Congress party chief Sonia Gandhi urged people to reject the BJP's policies of "polarisation, division and hatred," as she sought to position her party as "the voice of social justice, communal harmony and inclusiveness."

While neither party has the breadth of support to win an absolute majority, political analyst Rasheed Kidwai said "the initial advantage" rested with Congress, despite its difficulties with anti-incumbency sentiment.

The party did better than expected in the recent state polls when a BJP bid to paint the government as being weak on terrorism in the wake of the Mumbai attacks appeared to backfire.

"The government was seen to be acting in the face of the most hostile of circumstances. That seems to have influenced public opinion," Kidwai said.
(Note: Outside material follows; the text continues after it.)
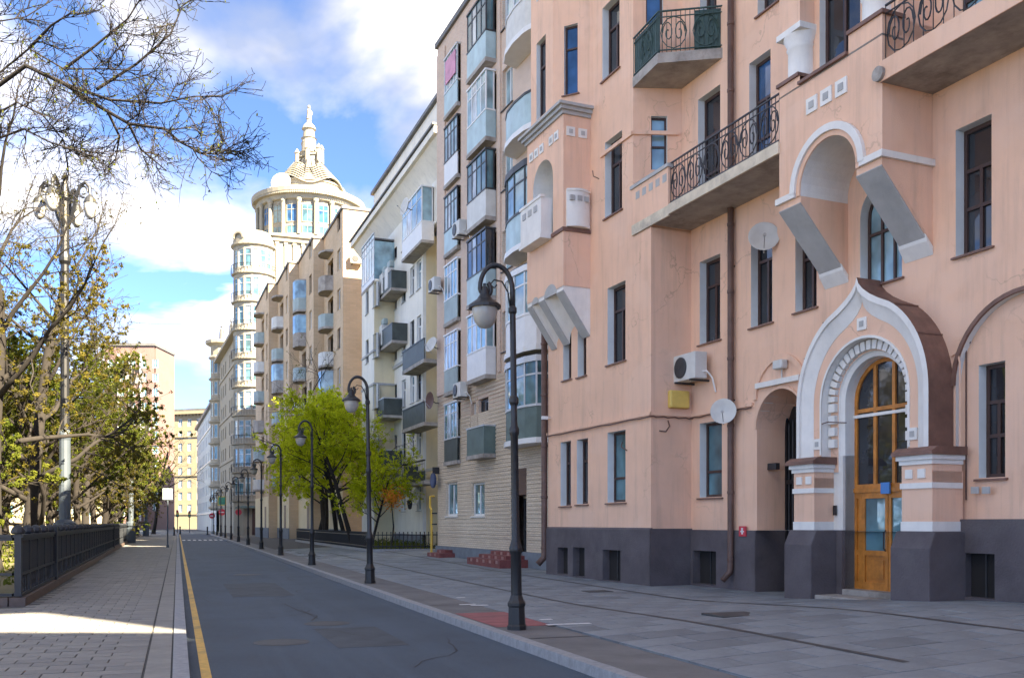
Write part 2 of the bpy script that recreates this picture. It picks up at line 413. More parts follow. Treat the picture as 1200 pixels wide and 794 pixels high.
def rectp(a0, a1, z0, z1): return [(a0, z0), (a1, z0), (a1, z1), (a0, z1)]
def archp(a0, a1, z0, zs, n=14, k=1.):
    c, r = (a0 + a1) / 2, (a1 - a0) / 2
    return [(a0, z0), (a1, z0)] + [(c + r * math.cos(math.pi * i / n), zs + r * k * math.sin(math.pi * i / n)) for i in range(n + 1)]
def inside(p, poly):
    x, y = p; r = False; n = len(poly)
    for i in range(n):
        (x0, y0), (x1, y1) = poly[i], poly[(i + 1) % n]
        if (y0 > y) != (y1 > y) and x < (x1 - x0) * (y - y0) / (y1 - y0) + x0: r = not r
    return r
def wall(P, outer, holes, d, depth, name, m, parent, rm=None, rname='reveal', edge=False):
    """a wall face with true openings, plus the reveals that line them"""
    pts, edges = [], []
    for poly in [outer] + holes:
        b = len(pts); n = len(poly); pts += [Vector(p) for p in poly]; edges += [(b + i, b + (i + 1) % n) for i in range(n)]
    v, e, f, *_ = delaunay_2d_cdt(pts, edges, [], 0, 1e-5)
    mb = MB(); fs = []; zlo = min(p[1] for p in outer)
    for t in f:
        if max(v[i].y for i in t) - zlo < .015: continue
        c = (sum(v[i].x for i in t) / len(t), sum(v[i].y for i in t) / len(t))
        if inside(c, outer) and not any(inside(c, h) for h in holes): fs.append(tuple(t))
    mb.add([P.pt(p.x, d, p.y) for p in v], fs)
    if edge:
        n = len(outer)
        mb.add([P.pt(a, d, z) for a, z in outer] + [P.pt(a, d + depth, z) for a, z in outer], [(i, (i + 1) % n, n + (i + 1) % n, n + i) for i in range(n)])
    o = mb.build(name, m, parent)
    if holes and depth:
        for h in holes:
            n = len(h); rb = MB()
            rb.add([P.pt(a, d, z) for a, z in h] + [P.pt(a, d + depth, z) for a, z in h], [(i, (i + 1) % n, n + (i + 1) % n, n + i) for i in range(n)])
            rb.build(rname, rm or m, parent)
    return o

def window(P, a0, a1, z0, z1, d, parent, rows=((0, .66, 2), (.66, 1, 1)), fm=None, gm=None, fw=.07, arch=0, sill=None, name='window', th=.06, sd=.12):
    """frame (one part) with a pane sub-part for each opening"""
    fm = fm or M_BROWNFR; gm = gm or G_DARK
    w, h = a1 - a0, z1 - z0
    mb = MB(); panes = []
    def clipz(a):
        if not arch: return z1
        c, r = (a0 + a1) / 2, w / 2
        return z1 - r * arch + r * arch * math.sqrt(max(0, 1 - ((a - c) / r) ** 2))
    if arch:
        poly = archp(a0, a1, z0, z1 - w / 2 * arch, 12, arch)
        c, r = (a0 + a1) / 2, w / 2
        inn = archp(a0 + fw, a1 - fw, z0 + fw, z1 - w / 2 * arch, 12, (r * arch - fw) / (r - fw))
        n = len(poly)
        mb.add([P.pt(a, d, z) for a, z in poly] + [P.pt(a, d, z) for a, z in inn] + [P.pt(a, d + th, z) for a, z in inn],
               [(i, (i + 1) % n, n + (i + 1) % n, n + i) for i in range(n)] + [(n + i, n + (i + 1) % n, 2 * n + (i + 1) % n, 2 * n + i) for i in range(n)])
    else:
        mb.box(P, a0, a0 + fw, d, d + th, z0, z1); mb.box(P, a1 - fw, a1, d, d + th, z0, z1)
        mb.box(P, a0 + fw, a1 - fw, d, d + th, z0, z0 + fw); mb.box(P, a0 + fw, a1 - fw, d, d + th, z1 - fw, z1)
    for ri, (f0, f1, nc) in enumerate(rows):
        zz0, zz1 = z0 + fw + f0 * (h - 2 * fw), z0 + fw + f1 * (h - 2 * fw)
        if ri: mb.box(P, a0 + fw, a1 - fw, d - .012, d + th, zz0 - fw * .45, zz0 + fw * .45)
        for k in range(nc):
            b0, b1 = a0 + fw + (w - 2 * fw) * k / nc, a0 + fw + (w - 2 * fw) * (k + 1) / nc
            if k: mb.box(P, b0 - fw * .45, b0 + fw * .45, d - .008, d + th - .003, zz0 + (fw * .45 if ri else 0), min(zz1 - fw * .4, clipz(b0) - fw * .5) if ri == len(rows) - 1 else zz1 - fw * .45)
            if arch and ri == len(rows) - 1:
                m = 6; top = [(b0 + (b1 - b0) * i / m, max(zz0 + .01, min(clipz(b0 + (b1 - b0) * i / m) - .01, zz1))) for i in range(m, -1, -1)]
                panes.append([(b0, zz0), (b1, zz0)] + top)
            else: panes.append(rectp(b0, b1, zz0, zz1))
    o = mb.build(name, fm, parent)
    for q in panes: MB().prism(P, q, d + th * .55, d + th * .75).build('pane', gm, o)
    if sill: MB().side(P, [(-.06, z0 - .06), (sd, z0 - .03), (sd, z0 - .005), (-.06, z0 - .022)], a0 - .06, a1 + .06).build('sill', sill, o)
    return o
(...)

Congress received a further boost last week when rival Pakistan admitted for the first time that the Mumbai attacks, that killed 165 people, were partly planned on Pakistani soil.

"With Pakistan owning up like that, the government has a major diplomatic victory in its kitty," said Kidwai.

The Pakistani admission and announcement that it had taken six suspects into custody caught many in India by surprise and was generally seen as reward for Delhi's strategy of bringing international pressure to bear on Islamabad.

Analyst Neerja Choudhury, columnist with the Indian Express newspaper, said until recently the BJP had two "clear and potent issues" to beat the Congress with -- terrorism and price rises.

Fuelled by galloping crude oil prices, inflation had climbed to 12.63 percent in August, topping 13-year highs.

Since then inflation has eased and, with the announcement from Islamabad, Choudhury said Congress had managed to turn the tables on the BJP, shifting the focus away from what the government had admitted was its initial intelligence failure over the Mumbai attacks.

"The BJP seems robbed of its main issues," she said.

One of the main points of debate among election forecasters is how the global economic slump will play with voters.

While India was cushioned from the initial fallout from the crisis, growth has slowed sharply and job losses are starting to mount.

Half a million workers were thrown out of work in the three months to December and an export lobby group forecasts the number will hit at least 1.5 million by the end of this fiscal year.

The Congress-led government has overseen a period of sustained growth and can argue that the economic slump was not of its making, but gloomy predictions for the near and medium future will be playing on voters' minds.

Kidwai predicted "a very complex" electoral result that would be followed by an equally tricky period of political horse-trading.

"Each of the main parties will aim to get a clear enough lead over the other to attract regional and smaller parties to its fold," Kidwai said.